The second is whether your measurement framework captures judgment under combined pressure. Aggregate click rates average out the population and mask the specific roles, teams, and workflow contexts where sequenced attack pressure is most likely to succeed. Behavioral profiling at a more granular level identifies where organizational exposure actually concentrates, before an attacker finds it.
The third is whether your program adapts continuously. A simulation library that reflects what attackers were doing last year is not the same as one that reflects what is targeting your organization this week. The connection between what your gateway detects and what your training addresses is the infrastructure question that determines whether your readiness data stays current or drifts.
Conclusion
Multi-vector attacks are not a new phenomenon. The sequencing strategy has been a feature of sophisticated social engineering for decades. What has changed is that AI has made this strategy operationally accessible at a scale that previously required significant resources and planning.
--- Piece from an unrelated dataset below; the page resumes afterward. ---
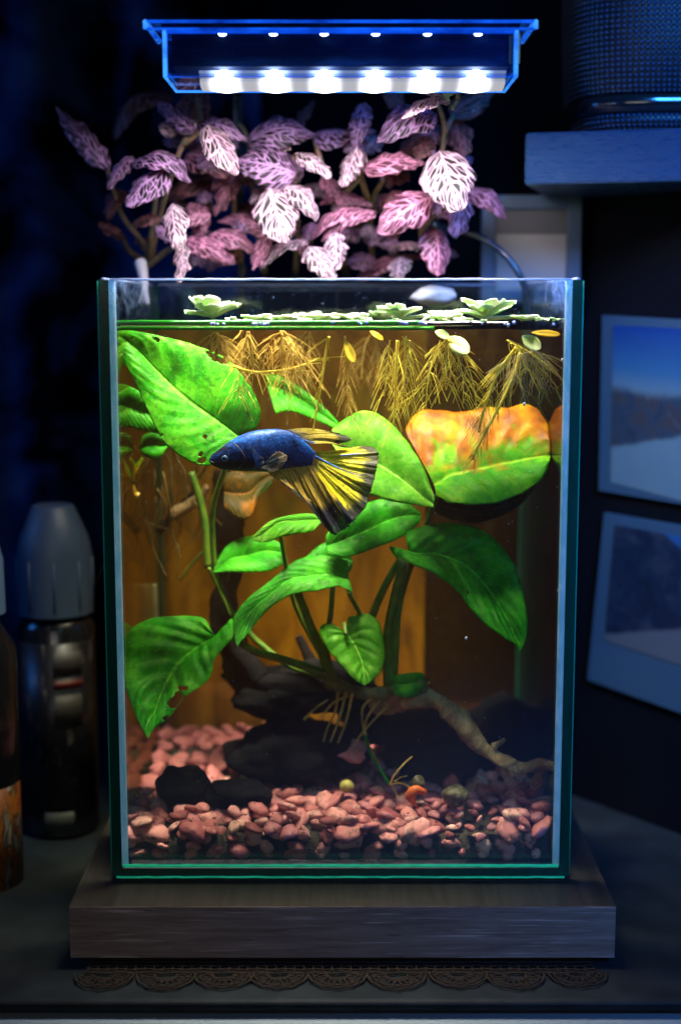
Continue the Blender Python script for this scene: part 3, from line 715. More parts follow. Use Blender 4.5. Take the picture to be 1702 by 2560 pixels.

The security awareness programs most organizations are running were not designed for this. That is not a criticism. They were designed for a different threat environment, and many elements of them remain valid. The gap worth closing is specific: the testing methodology that underpins most programs measures a single-channel capability and uses it to draw conclusions about organizational readiness for multi-channel pressure.
Closing that gap requires two things working together. First, simulations that replicate the actual sequence of how coordinated attacks land — across email, voice, and chat — not just one channel in isolation. Second, a direct connection between what your detection layer is seeing and what your training program is running. When those two systems share data, every real attack targeting your organization becomes input for the next simulation. Readiness stops being a calendar exercise and becomes a continuous response to the threat environment as it actually exists.
The question most security programs are built around is whether employees can spot a suspicious email.
The question that matters is whether their judgment holds when the attack has already been underway for two steps.